Similar to shock absorber, in this design the end-covers and cylinder tube are welded together. These are economical but cannot be repaired.

These are used for low pressure agriculture machinery application. Figure 4 shows One Piece-Welded HPI.

2.1.5 Custom Build HPI

In this type of cylinder, various type of construction is mixed together to suit the requirement. One of the most widely used combinations is welded cap-end cover, bolted head-end cover with front tube flange mounting. In case of high capacity cylinder when it is steel cast or machined from solid steel forging, then end cover and front flange may be integral part of cylinder tube. Cylinder with this type of construction is widely used in hydraulic press.

2.2 Main Parts

A hydraulic pressure intensifier consists of several kinds of mechanical and electrical components. There are two main parts in the hydraulic intensifiers to be noted. These are Piston and Cylinder.

2.3 Working Principle of HPI

The working principle of HPI is described below:

1.     Oil is forced into the right half of the hydraulic cylinder.
2. The piston-plunger assembly moves to the left. Oil is displaced out of the left half of the hydraulic cylinder and the water in the left high pressure cylinder is pressurized.
3.  The plunger moves to the left.
4.   Once pressure has begun to build, the high pressure water is forced out of the intensifier through the center of the check valve.
5.  While the piston-plunger assembly is moving to the left, it is also allowing fresh water to flow into the right high pressure cylinder through the inlet holes of the check valve.
6.   When the plunger-piston assembly has reached the end of its stroke to the left, the right high pressure cylinder is now full of water.
7.    The directional control valve receives a signal via a proximity sensor near the piston to reverse the flow of hydraulic oil. Oil is now forced into the left half of the hydraulic cylinder and the piston moves to the right.
8.   Oil is displaced out of the right half of the hydraulic cylinder while the water in the right high pressure cylinder is pressurized by the right plunger. Such a machine may be constructed by mechanically connecting two pistons, each working in a separate cylinder of a different diameter. As the pistons are mechanically linked, their force and stroke length are the same. If the diameters are different, the hydraulic pressure in each cylinder will vary in the same ratio as their areas: the smaller piston giving rise to a higher pressure. As the pressure is inversely proportional to the area, it will be inversely proportional to the square of the diameter.

3. OPERATION

The working volume of the intensifier is limited by the stroke of the piston. This in turn limits the amount of work that may be done by one stroke of the intensifier. These are not reciprocating machines (i.e. continually running multi-stroke machines) and so their entire work must be carried out by a single stroke. This limits their usefulness somewhat, to machines that can accomplish their task within a single stroke. They are often used where a powerful hydraulic jack is required, but there is insufficient space to fit the cylinder size that would normally be required, for the lifting force necessary and with the available system pressure. Using an intensifier, mounted outside the jack, allows a higher pressure to be obtained and thus a smaller cylinder used for the same lift force. Intensifiers are also used as part of machines such as hydraulic presses, where a higher pressure is required and a suitable supply is already available.

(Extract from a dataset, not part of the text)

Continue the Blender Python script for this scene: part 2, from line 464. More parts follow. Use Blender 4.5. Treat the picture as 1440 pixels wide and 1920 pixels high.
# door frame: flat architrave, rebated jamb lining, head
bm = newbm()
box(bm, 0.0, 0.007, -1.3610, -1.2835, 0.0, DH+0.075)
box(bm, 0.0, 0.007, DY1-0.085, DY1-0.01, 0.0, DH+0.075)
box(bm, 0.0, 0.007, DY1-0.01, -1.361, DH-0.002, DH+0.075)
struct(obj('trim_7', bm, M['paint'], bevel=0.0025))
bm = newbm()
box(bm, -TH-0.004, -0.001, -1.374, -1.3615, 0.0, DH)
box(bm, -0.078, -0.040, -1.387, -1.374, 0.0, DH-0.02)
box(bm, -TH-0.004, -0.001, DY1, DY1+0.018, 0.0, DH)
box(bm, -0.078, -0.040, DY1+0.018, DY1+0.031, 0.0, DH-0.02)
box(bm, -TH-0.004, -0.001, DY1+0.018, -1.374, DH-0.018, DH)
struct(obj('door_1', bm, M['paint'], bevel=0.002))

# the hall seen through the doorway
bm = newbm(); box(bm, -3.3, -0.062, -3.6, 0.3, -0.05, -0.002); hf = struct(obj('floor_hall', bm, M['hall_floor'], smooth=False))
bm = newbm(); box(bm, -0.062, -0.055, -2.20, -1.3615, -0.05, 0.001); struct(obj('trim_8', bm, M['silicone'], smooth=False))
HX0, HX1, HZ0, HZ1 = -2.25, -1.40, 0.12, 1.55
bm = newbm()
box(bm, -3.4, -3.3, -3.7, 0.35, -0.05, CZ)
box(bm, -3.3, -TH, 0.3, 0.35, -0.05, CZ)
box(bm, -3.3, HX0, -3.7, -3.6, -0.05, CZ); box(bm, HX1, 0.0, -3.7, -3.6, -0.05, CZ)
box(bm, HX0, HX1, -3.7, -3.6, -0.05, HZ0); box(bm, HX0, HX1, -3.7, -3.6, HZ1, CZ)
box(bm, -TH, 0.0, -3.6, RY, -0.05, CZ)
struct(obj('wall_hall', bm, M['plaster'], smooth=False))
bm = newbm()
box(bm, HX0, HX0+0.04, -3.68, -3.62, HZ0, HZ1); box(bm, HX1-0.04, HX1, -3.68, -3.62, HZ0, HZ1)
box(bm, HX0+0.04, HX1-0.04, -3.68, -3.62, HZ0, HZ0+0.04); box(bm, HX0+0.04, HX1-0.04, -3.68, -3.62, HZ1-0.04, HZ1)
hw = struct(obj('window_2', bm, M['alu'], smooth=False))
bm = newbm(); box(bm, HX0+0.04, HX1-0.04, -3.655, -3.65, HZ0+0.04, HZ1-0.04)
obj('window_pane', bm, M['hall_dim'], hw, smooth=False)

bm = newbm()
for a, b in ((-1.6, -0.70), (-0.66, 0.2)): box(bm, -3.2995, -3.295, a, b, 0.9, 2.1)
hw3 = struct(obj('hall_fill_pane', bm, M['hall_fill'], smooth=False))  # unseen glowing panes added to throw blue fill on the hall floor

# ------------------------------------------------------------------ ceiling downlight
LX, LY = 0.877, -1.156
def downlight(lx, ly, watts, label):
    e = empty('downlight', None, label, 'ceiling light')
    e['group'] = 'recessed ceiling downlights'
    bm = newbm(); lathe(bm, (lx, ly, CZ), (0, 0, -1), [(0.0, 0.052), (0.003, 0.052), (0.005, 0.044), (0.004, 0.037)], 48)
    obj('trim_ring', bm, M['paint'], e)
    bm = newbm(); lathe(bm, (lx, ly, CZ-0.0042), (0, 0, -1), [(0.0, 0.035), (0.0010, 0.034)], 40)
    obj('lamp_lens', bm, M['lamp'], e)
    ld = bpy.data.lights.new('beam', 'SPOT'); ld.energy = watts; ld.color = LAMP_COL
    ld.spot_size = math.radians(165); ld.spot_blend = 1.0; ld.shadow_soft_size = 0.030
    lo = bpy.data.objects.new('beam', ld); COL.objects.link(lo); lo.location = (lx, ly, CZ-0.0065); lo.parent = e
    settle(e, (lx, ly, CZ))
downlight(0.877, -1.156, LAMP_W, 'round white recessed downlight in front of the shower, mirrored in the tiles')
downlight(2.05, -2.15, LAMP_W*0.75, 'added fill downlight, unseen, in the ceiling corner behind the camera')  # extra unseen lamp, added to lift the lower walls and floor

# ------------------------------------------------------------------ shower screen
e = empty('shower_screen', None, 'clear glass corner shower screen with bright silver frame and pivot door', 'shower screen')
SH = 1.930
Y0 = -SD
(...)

Some small intensifiers have been constructed with a stepped piston. This is a double-ended piston, of two different diameters, each end working in a different cylinder. This construction is simple and compact, requiring an overall length little more than twice the stroke. It is also still necessary to provide two seals, one for each piston, and to vent the area between them. A leak of pressure into the volume between the pistons would transform the machine into an effective single piston with equal area on each side, thus defeating the intensifier effect. A mechanically compact and popular form of intensifier is the concentric cylinder form, as illustrated. In this design, one piston and cylinder are reversed: instead of the large diameter piston driving a smaller piston, it instead drives a smaller moving cylinder that fits over a fixed piston. This design is compact, and again may be made in little over twice the stroke.

It has the great advantage though that there is no "piston rod" and the effective distance between the two pistons is short, thus permitting a much lighter construction without risk of bending or jamming. In the example illustrated, the two pistons are approximately 1:2 ratio in diameter, giving a 1:4 increase in pressure. Note that it is the diameter of the effective piston, i.e. the seal diameter that matters. The cylinders here are relieved beyond the seal and are of greater diameter, for easy running. Although the moving cylinder's bore is around ¾ of the outer diameter, not ½, it is its seal diameter that matters, not its internal clearance bore.

The celebrated mechanical engineer Harry Ricardo began his career by working in his grandfather, Alexander Rendel's, civil engineering practice. At the time they were involved in the construction of bridges in India, which required hydraulic lifting, hoisting and riveting equipment. As the existing transport infrastructure was poor, all plant used on site needed to be lightweight and easily portable. Machines also needed to be connected to their hydraulic power source by flexible tubing, which limited their working pressure to around 500 psi. At this time, modern shipyard equipment was using pressures of up to 2000 psi. This high-pressure equipment was smaller and lighter than the bulkier low-pressure variety, a desirable feature for this construction work. Ricardo's innovation was to specify the use of portable hydraulic intensifiers for these tools, permitting the use of the improved high-pressure form, even where their supply was at low-pressure, through flexible hose. These intensifiers were so successful that eventually several hundred were supplied and used.